■ EXERCISE DESCRIPTION: Your task is to restate the data word for word.

# # # # # # #

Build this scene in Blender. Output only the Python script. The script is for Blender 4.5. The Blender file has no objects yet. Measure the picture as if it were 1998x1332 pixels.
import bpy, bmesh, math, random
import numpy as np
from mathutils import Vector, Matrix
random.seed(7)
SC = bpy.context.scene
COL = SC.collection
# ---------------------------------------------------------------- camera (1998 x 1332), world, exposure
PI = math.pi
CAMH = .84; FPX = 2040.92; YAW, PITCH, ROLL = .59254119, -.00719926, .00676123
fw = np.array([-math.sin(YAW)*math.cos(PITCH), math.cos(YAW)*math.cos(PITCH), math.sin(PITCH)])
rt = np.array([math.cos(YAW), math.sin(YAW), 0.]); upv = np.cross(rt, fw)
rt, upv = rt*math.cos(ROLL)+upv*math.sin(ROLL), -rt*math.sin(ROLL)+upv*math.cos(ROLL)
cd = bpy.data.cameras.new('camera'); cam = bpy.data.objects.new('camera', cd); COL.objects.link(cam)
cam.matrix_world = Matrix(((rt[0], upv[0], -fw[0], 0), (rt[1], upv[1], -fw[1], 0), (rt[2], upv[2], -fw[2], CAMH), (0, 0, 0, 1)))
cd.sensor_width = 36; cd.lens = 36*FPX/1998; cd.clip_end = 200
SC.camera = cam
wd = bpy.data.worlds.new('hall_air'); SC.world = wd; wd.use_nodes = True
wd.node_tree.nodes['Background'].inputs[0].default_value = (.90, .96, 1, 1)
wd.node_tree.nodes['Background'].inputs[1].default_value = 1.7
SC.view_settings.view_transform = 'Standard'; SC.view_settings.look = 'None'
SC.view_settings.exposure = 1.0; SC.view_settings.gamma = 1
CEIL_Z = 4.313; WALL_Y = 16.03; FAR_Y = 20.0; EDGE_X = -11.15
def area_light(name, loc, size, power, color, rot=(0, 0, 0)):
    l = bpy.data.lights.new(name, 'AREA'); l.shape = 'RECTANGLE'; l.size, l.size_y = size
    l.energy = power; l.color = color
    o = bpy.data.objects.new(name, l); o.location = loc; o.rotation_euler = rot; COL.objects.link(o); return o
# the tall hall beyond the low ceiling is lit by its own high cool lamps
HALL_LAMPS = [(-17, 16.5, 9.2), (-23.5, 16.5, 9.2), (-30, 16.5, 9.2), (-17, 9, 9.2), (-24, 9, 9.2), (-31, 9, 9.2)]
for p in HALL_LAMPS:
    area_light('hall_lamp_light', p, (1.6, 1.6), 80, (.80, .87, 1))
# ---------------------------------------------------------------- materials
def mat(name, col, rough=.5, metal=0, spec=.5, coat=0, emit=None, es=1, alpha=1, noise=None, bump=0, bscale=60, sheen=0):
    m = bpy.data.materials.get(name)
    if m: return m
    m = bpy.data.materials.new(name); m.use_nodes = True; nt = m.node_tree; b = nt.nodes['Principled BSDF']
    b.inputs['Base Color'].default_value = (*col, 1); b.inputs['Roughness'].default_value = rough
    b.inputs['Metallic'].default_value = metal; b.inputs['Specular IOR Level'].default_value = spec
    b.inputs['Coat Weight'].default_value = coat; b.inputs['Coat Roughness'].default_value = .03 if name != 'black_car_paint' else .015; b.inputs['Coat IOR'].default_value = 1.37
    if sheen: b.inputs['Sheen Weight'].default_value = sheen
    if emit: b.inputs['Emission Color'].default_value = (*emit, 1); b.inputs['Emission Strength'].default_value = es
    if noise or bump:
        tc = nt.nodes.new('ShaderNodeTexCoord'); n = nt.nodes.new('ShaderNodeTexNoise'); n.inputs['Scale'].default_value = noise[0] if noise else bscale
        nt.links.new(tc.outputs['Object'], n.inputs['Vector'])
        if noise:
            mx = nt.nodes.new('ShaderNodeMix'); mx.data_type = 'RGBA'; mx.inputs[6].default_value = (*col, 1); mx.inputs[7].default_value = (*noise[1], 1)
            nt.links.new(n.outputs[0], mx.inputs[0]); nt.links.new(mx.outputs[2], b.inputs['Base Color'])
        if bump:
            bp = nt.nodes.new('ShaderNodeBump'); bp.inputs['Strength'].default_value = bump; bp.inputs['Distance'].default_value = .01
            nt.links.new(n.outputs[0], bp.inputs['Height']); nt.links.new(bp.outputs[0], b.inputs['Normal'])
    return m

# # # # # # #

■ ANSWER TO THE PROBLEM:
Build this scene in Blender. Output only the Python script. The script is for Blender 4.5. The Blender file has no objects yet. Measure the picture as if it were 1998x1332 pixels.
import bpy, bmesh, math, random
import numpy as np
from mathutils import Vector, Matrix
random.seed(7)
SC = bpy.context.scene
COL = SC.collection
# ---------------------------------------------------------------- camera (1998 x 1332), world, exposure
PI = math.pi
CAMH = .84; FPX = 2040.92; YAW, PITCH, ROLL = .59254119, -.00719926, .00676123
fw = np.array([-math.sin(YAW)*math.cos(PITCH), math.cos(YAW)*math.cos(PITCH), math.sin(PITCH)])
rt = np.array([math.cos(YAW), math.sin(YAW), 0.]); upv = np.cross(rt, fw)
rt, upv = rt*math.cos(ROLL)+upv*math.sin(ROLL), -rt*math.sin(ROLL)+upv*math.cos(ROLL)
cd = bpy.data.cameras.new('camera'); cam = bpy.data.objects.new('camera', cd); COL.objects.link(cam)
cam.matrix_world = Matrix(((rt[0], upv[0], -fw[0], 0), (rt[1], upv[1], -fw[1], 0), (rt[2], upv[2], -fw[2], CAMH), (0, 0, 0, 1)))
cd.sensor_width = 36; cd.lens = 36*FPX/1998; cd.clip_end = 200
SC.camera = cam
wd = bpy.data.worlds.new('hall_air'); SC.world = wd; wd.use_nodes = True
wd.node_tree.nodes['Background'].inputs[0].default_value = (.90, .96, 1, 1)
wd.node_tree.nodes['Background'].inputs[1].default_value = 1.7
SC.view_settings.view_transform = 'Standard'; SC.view_settings.look = 'None'
SC.view_settings.exposure = 1.0; SC.view_settings.gamma = 1
CEIL_Z = 4.313; WALL_Y = 16.03; FAR_Y = 20.0; EDGE_X = -11.15
def area_light(name, loc, size, power, color, rot=(0, 0, 0)):
    l = bpy.data.lights.new(name, 'AREA'); l.shape = 'RECTANGLE'; l.size, l.size_y = size
    l.energy = power; l.color = color
    o = bpy.data.objects.new(name, l); o.location = loc; o.rotation_euler = rot; COL.objects.link(o); return o
# the tall hall beyond the low ceiling is lit by its own high cool lamps
HALL_LAMPS = [(-17, 16.5, 9.2), (-23.5, 16.5, 9.2), (-30, 16.5, 9.2), (-17, 9, 9.2), (-24, 9, 9.2), (-31, 9, 9.2)]
for p in HALL_LAMPS:
    area_light('hall_lamp_light', p, (1.6, 1.6), 80, (.80, .87, 1))
# ---------------------------------------------------------------- materials
def mat(name, col, rough=.5, metal=0, spec=.5, coat=0, emit=None, es=1, alpha=1, noise=None, bump=0, bscale=60, sheen=0):
    m = bpy.data.materials.get(name)
    if m: return m
    m = bpy.data.materials.new(name); m.use_nodes = True; nt = m.node_tree; b = nt.nodes['Principled BSDF']
    b.inputs['Base Color'].default_value = (*col, 1); b.inputs['Roughness'].default_value = rough
    b.inputs['Metallic'].default_value = metal; b.inputs['Specular IOR Level'].default_value = spec
    b.inputs['Coat Weight'].default_value = coat; b.inputs['Coat Roughness'].default_value = .03 if name != 'black_car_paint' else .015; b.inputs['Coat IOR'].default_value = 1.37
    if sheen: b.inputs['Sheen Weight'].default_value = sheen
    if emit: b.inputs['Emission Color'].default_value = (*emit, 1); b.inputs['Emission Strength'].default_value = es
    if noise or bump:
        tc = nt.nodes.new('ShaderNodeTexCoord'); n = nt.nodes.new('ShaderNodeTexNoise'); n.inputs['Scale'].default_value = noise[0] if noise else bscale
        nt.links.new(tc.outputs['Object'], n.inputs['Vector'])
        if noise:
            mx = nt.nodes.new('ShaderNodeMix'); mx.data_type = 'RGBA'; mx.inputs[6].default_value = (*col, 1); mx.inputs[7].default_value = (*noise[1], 1)
            nt.links.new(n.outputs[0], mx.inputs[0]); nt.links.new(mx.outputs[2], b.inputs['Base Color'])
        if bump:
            bp = nt.nodes.new('ShaderNodeBump'); bp.inputs['Strength'].default_value = bump; bp.inputs['Distance'].default_value = .01
            nt.links.new(n.outputs[0], bp.inputs['Height']); nt.links.new(bp.outputs[0], b.inputs['Normal'])
    return m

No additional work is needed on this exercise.